The three-hour writing workshop, “Lessons from a Bestseller,” includes instruction on fundamentals and advanced techniques applicable to everything from fiction to non-fiction, including suspense, memoir, romance, literary fiction, history and other genres. A lunchtime reception with Berry will follow the workshop, and attendees will have the opportunity to have books autographed and learn about the UCF Public History Center initiative.

The check-in at the Morgridge International Reading Center on the main campus starts at 8 a.m. and the workshop runs from 9 a.m. to noon. The cost is $25 for UCF faculty and staff, $15 for UCF students and $75 for the general public.

The reception will be 12:30 to 1:30 p.m. with a suggested donation of $25.

Reservations can be made by calling 407-823-3817. Parking in Garage A is $5 for the day.

The event will be hosted by the Public History Center in collaboration with Seminole County Public Schools, UCF Department of History, the UCF Book Festival and the reading center.

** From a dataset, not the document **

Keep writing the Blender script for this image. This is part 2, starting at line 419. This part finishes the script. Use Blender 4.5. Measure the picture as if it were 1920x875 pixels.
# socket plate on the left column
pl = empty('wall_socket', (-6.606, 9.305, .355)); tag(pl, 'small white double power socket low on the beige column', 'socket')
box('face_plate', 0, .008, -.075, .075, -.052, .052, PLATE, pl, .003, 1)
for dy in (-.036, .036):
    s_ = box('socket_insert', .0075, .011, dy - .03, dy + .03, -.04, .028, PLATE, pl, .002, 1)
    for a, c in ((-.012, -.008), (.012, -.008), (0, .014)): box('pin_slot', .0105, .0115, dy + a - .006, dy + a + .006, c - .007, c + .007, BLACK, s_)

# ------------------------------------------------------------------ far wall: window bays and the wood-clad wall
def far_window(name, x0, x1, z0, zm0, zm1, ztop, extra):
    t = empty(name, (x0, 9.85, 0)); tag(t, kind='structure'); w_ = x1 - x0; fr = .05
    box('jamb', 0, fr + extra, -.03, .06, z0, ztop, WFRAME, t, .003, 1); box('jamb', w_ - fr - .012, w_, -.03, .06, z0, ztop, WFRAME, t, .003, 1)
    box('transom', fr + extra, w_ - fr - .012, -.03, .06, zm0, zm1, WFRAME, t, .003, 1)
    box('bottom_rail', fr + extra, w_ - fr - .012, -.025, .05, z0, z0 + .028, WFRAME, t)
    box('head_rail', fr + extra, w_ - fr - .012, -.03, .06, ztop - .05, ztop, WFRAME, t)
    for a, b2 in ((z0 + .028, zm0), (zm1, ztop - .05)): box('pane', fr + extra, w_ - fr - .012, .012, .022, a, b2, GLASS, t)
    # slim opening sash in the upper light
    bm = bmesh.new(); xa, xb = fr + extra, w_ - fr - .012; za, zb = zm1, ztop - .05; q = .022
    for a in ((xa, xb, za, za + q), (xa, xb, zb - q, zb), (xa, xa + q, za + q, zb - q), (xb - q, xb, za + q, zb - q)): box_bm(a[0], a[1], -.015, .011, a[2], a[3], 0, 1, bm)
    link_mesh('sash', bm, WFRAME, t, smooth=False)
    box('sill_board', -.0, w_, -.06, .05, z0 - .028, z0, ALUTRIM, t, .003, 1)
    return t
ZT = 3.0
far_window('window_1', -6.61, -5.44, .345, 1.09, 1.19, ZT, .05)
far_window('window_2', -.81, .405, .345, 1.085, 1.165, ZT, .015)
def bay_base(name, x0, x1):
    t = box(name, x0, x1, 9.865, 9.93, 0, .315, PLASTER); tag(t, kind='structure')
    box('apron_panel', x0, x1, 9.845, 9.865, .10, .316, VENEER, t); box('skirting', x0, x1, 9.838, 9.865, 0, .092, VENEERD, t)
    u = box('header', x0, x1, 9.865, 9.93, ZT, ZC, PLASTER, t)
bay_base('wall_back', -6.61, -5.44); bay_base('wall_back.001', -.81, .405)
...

Berry’s books, such as The Columbus Affair, The Jefferson Key, and The Emperor’s Tomb, have been translated into 40 languages. Historic preservation is one of his interests, so in 2009 he and his wife Elizabeth started their foundation to save endangered historic treasurers.

History is central to all of his novels, and the St. Augustine couple travel around the country to raise money through lectures, receptions , dinners and writers’ workshops for historic-preservation causes.

The UCF Public History Center is housed at the former Student Museum in Sanford. The 1902 building in the middle of the city’s historic district was listed on the National Register of Historic Places in 1984. It is one of the few surviving examples in Florida of school architecture at the turn of the 20th century.

The center has a classroom with original woodwork and slate boards, a portrait of then-President Theodore Roosevelt and other period artifacts; a Native American room representing a 1,200-year-old Timucua village; and a pioneer room with a log cabin and tools. Grandma’s Attic features old household items and vintage clothes, and the Georgetown and Crooms High School exhibits feature artifacts about the city’s African-American community.